* TASK: Write the material out again in full, word for word. Do not include the pictures.

* DATASET EXTRACT:
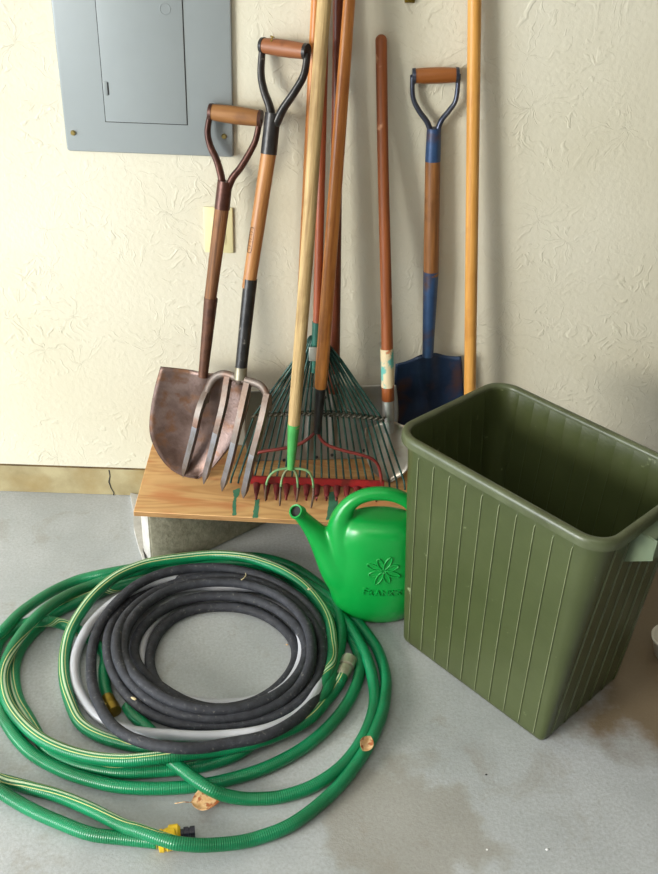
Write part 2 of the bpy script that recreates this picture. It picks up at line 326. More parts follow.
def tube(bm, pts, rad, seg=12, flat=1.0, flatdir=None, caps=True, round_end=False, uvl=None, stripe=None, mi=0):
    """sweep a circle along pts (Vectors); rad float or list. Frame is kept level with 'up' so u=0 is the top."""
    pts = [Vector(p) for p in pts]; n = len(pts)
    R = rad if isinstance(rad, (list, tuple)) else [rad]*n
    rings = []; L = 0; prevN = None; lens = []
    ref = Vector(flatdir) if flatdir is not None else None
    for i in range(n):
        t = (pts[min(i+1, n-1)]-pts[max(i-1, 0)])
        if t.length < 1e-9: t = Vector((0, 0, 1))
        t.normalize()
        if ref is not None: nn = ref - t*ref.dot(t)
        else:
            if prevN is None:
                up = Vector((0, 0, 1)) if abs(t.z) < .9 else Vector((0, -1, 0))
                nn = up - t*up.dot(t)
            else: nn = prevN - t*prevN.dot(t)
            if uvl is not None and abs(t.z) < .8: nn = Vector((0, 0, 1)) - t*t.z
        nn.normalize(); prevN = nn; bb = t.cross(nn)
        if i: L += (pts[i]-pts[i-1]).length
        lens.append(L)
        rings.append([bm.verts.new(pts[i] + nn*(math.cos(2*PI*k/seg)*R[i]*flat) + bb*(math.sin(2*PI*k/seg)*R[i])) for k in range(seg)])
    for i in range(n-1):
        for k in range(seg):
            k2 = (k+1) % seg
            f = bm.faces.new((rings[i][k], rings[i][k2], rings[i+1][k2], rings[i+1][k])); f.material_index = mi; f.smooth = True
            if uvl is not None:
                a0 = stripe[i] if stripe else 0; a1 = stripe[i+1] if stripe else 0
                for lp, (kk, ii, aa) in zip(f.loops, ((k, i, a0), (k+1, i, a0), (k+1, i+1, a1), (k, i+1, a1))):
                    lp[uvl].uv = (kk/seg - aa/360., lens[ii])
    if caps:
        for ring in (rings[0], rings[-1]):
            f = bm.faces.new(ring); f.material_index = mi
    return rings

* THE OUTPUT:
Write part 2 of the bpy script that recreates this picture. It picks up at line 326. More parts follow.
def tube(bm, pts, rad, seg=12, flat=1.0, flatdir=None, caps=True, round_end=False, uvl=None, stripe=None, mi=0):
    """sweep a circle along pts (Vectors); rad float or list. Frame is kept level with 'up' so u=0 is the top."""
    pts = [Vector(p) for p in pts]; n = len(pts)
    R = rad if isinstance(rad, (list, tuple)) else [rad]*n
    rings = []; L = 0; prevN = None; lens = []
    ref = Vector(flatdir) if flatdir is not None else None
    for i in range(n):
        t = (pts[min(i+1, n-1)]-pts[max(i-1, 0)])
        if t.length < 1e-9: t = Vector((0, 0, 1))
        t.normalize()
        if ref is not None: nn = ref - t*ref.dot(t)
        else:
            if prevN is None:
                up = Vector((0, 0, 1)) if abs(t.z) < .9 else Vector((0, -1, 0))
                nn = up - t*up.dot(t)
            else: nn = prevN - t*prevN.dot(t)
            if uvl is not None and abs(t.z) < .8: nn = Vector((0, 0, 1)) - t*t.z
        nn.normalize(); prevN = nn; bb = t.cross(nn)
        if i: L += (pts[i]-pts[i-1]).length
        lens.append(L)
        rings.append([bm.verts.new(pts[i] + nn*(math.cos(2*PI*k/seg)*R[i]*flat) + bb*(math.sin(2*PI*k/seg)*R[i])) for k in range(seg)])
    for i in range(n-1):
        for k in range(seg):
            k2 = (k+1) % seg
            f = bm.faces.new((rings[i][k], rings[i][k2], rings[i+1][k2], rings[i+1][k])); f.material_index = mi; f.smooth = True
            if uvl is not None:
                a0 = stripe[i] if stripe else 0; a1 = stripe[i+1] if stripe else 0
                for lp, (kk, ii, aa) in zip(f.loops, ((k, i, a0), (k+1, i, a0), (k+1, i+1, a1), (k, i+1, a1))):
                    lp[uvl].uv = (kk/seg - aa/360., lens[ii])
    if caps:
        for ring in (rings[0], rings[-1]):
            f = bm.faces.new(ring); f.material_index = mi
    return rings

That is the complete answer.